When riding north on N. Oakley, between St. Mary’s parking lot and Clemente High School’s playing fields, I always hear the sound of rushing water. Even in entirely dry months, a long-forgotten stream can be heard through a storm drain at the intersection with Potomac. Did this creek ever have a name? Does it flow more or less where it was, or has it been routed through the grid? Where are its headwaters, where does it meet the river?

Such lost streams have been well-documented in, say, London where countless old maps show the terrain as it existed centuries before industrialization wiped it all away. I haven’t spent much time looking (it’d be a great excuse to sit at the Newberry for a day), but it seems that many 19th century maps of pre-subdivision Chicago wanted to show the city as the speculators hawked it (a vast blank slate ready for development) rather than as it actually was.

(On a side note, I did find this 1898 bike map at the Regenstein’s web site.
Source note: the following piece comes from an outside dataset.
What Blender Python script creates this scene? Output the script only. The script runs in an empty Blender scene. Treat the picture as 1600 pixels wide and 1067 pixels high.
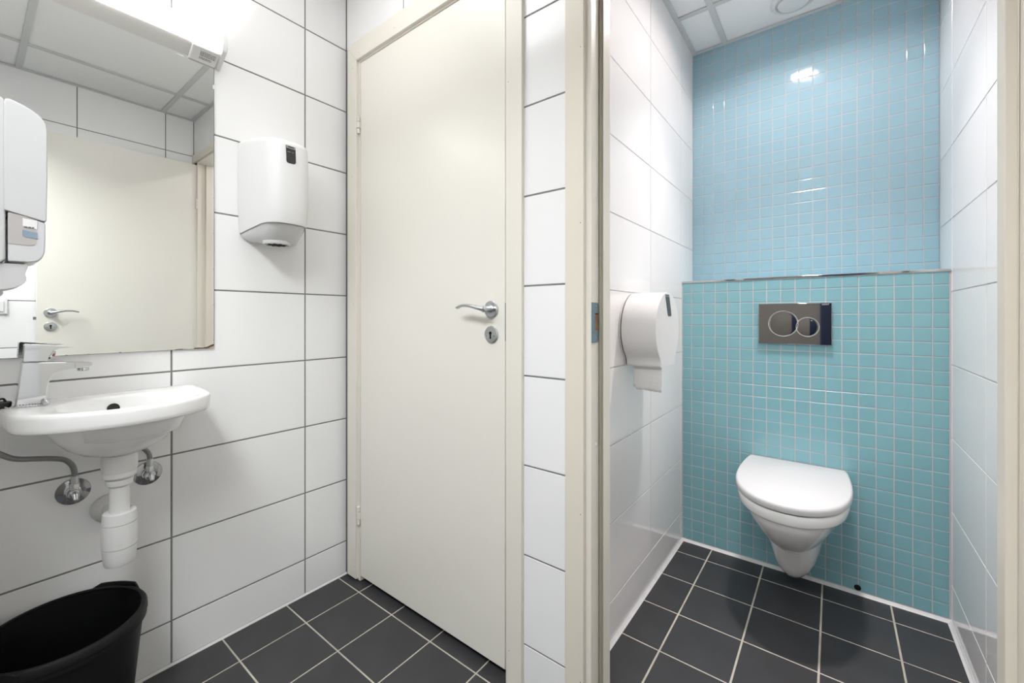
import bpy, bmesh, math, random
from mathutils import Vector, Matrix

random.seed(7)
R = math.radians
C = bpy.context.scene.collection

# ------------------------------------------------------------------ camera, world, exposure
CAM_H = 1.045
cam_d = bpy.data.cameras.new('camera')
cam_d.sensor_width = 36.0
cam_d.lens = 656.6 * 36.0 / 1600.0
cam_d.shift_y = -(533.5 - 494.7) / 1600.0
cam_d.clip_start = 0.01
cam = bpy.data.objects.new('camera', cam_d)
C.objects.link(cam)
cam.location = (0, 0, CAM_H)
cam.rotation_euler = (R(90), 0, R(37.42))
bpy.context.scene.camera = cam

world = bpy.data.worlds.new('world')
bpy.context.scene.world = world
world.use_nodes = True
world.node_tree.nodes['Background'].inputs[0].default_value = (0.8, 0.85, 1, 1)
world.node_tree.nodes['Background'].inputs[1].default_value = 0.0

vs = bpy.context.scene.view_settings
vs.view_transform = 'Standard'
vs.look = 'None'
vs.gamma = 1.0
vs.use_curve_mapping = False
vs.exposure = 0.0
cy = bpy.context.scene.cycles
cy.max_bounces = 28
cy.diffuse_bounces = 9
cy.glossy_bounces = 20

PANEL_FILL_STRENGTH = 4.8       # added fill panel in the washroom ceiling, unseen above the frame
HALL_FILL_STRENGTH = 26.5       # made-up fill lamp in the hallway behind the camera
LAMP_STRENGTH = 11.5       # opal diffuser of the mirror lamp
BEAM_POWER = 5.0          # watts of the downlight's beam
TUBE_STRENGTH = 480.0       # compact tubes in the stall downlight

# ------------------------------------------------------------------ layout (metres)
XL = -1.577      # tile face, left wall
XR = 0.299       # tile face, right wall of the washroom
YD = 0.951       # tile face, wall with the two doors
YT = 1.035       # back of that wall
YR = -0.02       # rear wall (camera stands in its opening)
ZC = 2.362       # ceiling
XSL, XSR = -0.5654, 0.3198   # stall side walls
YB, YU = 2.05, 2.245         # stall ledge face / upper back wall face
ZS = 1.209                   # ledge top


# ------------------------------------------------------------------ materials
def mat(name, col, rough=0.5, metal=0.0, spec=0.5, noise=0.0, nscale=20.0, bump=0.0, bscale=40.0, coat=0.0,
        emit=None, estr=0.0, trans=0.0, rand=0.0, alpha=1.0):
    m = bpy.data.materials.new(name)
    m.use_nodes = True
    nt = m.node_tree
    p = nt.nodes['Principled BSDF']
    p.inputs['Base Color'].default_value = (*col, 1)
    p.inputs['Roughness'].default_value = rough
    p.inputs['Metallic'].default_value = metal
    p.inputs['Specular IOR Level'].default_value = spec
    p.inputs['Coat Weight'].default_value = coat
    p.inputs['Coat Roughness'].default_value = 0.08
    p.inputs['Transmission Weight'].default_value = trans
    p.inputs['Alpha'].default_value = alpha
    if emit:
        p.inputs['Emission Color'].default_value = (*emit, 1)
        p.inputs['Emission Strength'].default_value = estr
    src = None
    tc = None
    if noise or bump:
        tc = nt.nodes.new('ShaderNodeTexCoord')
    if noise:
        n = nt.nodes.new('ShaderNodeTexNoise')
        n.inputs['Scale'].default_value = nscale
        n.inputs['Detail'].default_value = 4
        nt.links.new(tc.outputs['Object'], n.inputs['Vector'])
        mr = nt.nodes.new('ShaderNodeMapRange')
        mr.inputs[1].default_value = 0.3
        mr.inputs[2].default_value = 0.7
        mr.inputs[3].default_value = 1 - noise
        mr.inputs[4].default_value = 1 + noise
        nt.links.new(n.outputs['Fac'], mr.inputs[0])
        src = mr.outputs[0]
    if rand:
        oi = nt.nodes.new('ShaderNodeObjectInfo')
        m2 = nt.nodes.new('ShaderNodeMapRange')
        m2.inputs[3].default_value = 1 - rand
        m2.inputs[4].default_value = 1 + rand
        nt.links.new(oi.outputs['Random'], m2.inputs[0])
        if src:
            mu = nt.nodes.new('ShaderNodeMath')
            mu.operation = 'MULTIPLY'
            nt.links.new(src, mu.inputs[0])
            nt.links.new(m2.outputs[0], mu.inputs[1])
            src = mu.outputs[0]
        else:
            src = m2.outputs[0]
    if src:
        mx = nt.nodes.new('ShaderNodeVectorMath')
        mx.operation = 'SCALE'
        mx.inputs[0].default_value = col
        nt.links.new(src, mx.inputs['Scale'])
        nt.links.new(mx.outputs[0], p.inputs['Base Color'])
    if bump:
        n = nt.nodes.new('ShaderNodeTexNoise')
        n.inputs['Scale'].default_value = bscale
        n.inputs['Detail'].default_value = 3
        nt.links.new(tc.outputs['Object'], n.inputs['Vector'])
        b = nt.nodes.new('ShaderNodeBump')
        b.inputs['Strength'].default_value = bump
        b.inputs['Distance'].default_value = 0.002
        nt.links.new(n.outputs['Fac'], b.inputs['Height'])
        nt.links.new(b.outputs[0], p.inputs['Normal'])
    return m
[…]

Back then, an “appropriate” road for cycling was a paved one.)

I’m also struck by how the buildings around it have been wiped away by urban renewal. I vaguely remember a presentation from years ago — I don’t remember by whom — which overlaid a map of abandoned properties in a Philadelphia neighborhood with a map of its subterranean stream. Homes located nearest the stream were much more likely to be abandoned, perhaps in part because of costly foundation troubles — but perhaps, also, the old hydrology’s “miasma” is taking revenge.

5 thoughts on “Shed some daylight

  1. I kind of doubt there were many real streams in pre-development Chicago. Just lots of generalized wetness that got concentrated into specific channels and then buried as the city was built up. I’d love to see a map, though!

  2. Just a few blocks from Artesian Ave???
    There are many old artesian wells in Chicago, all covered up by urban sprawl.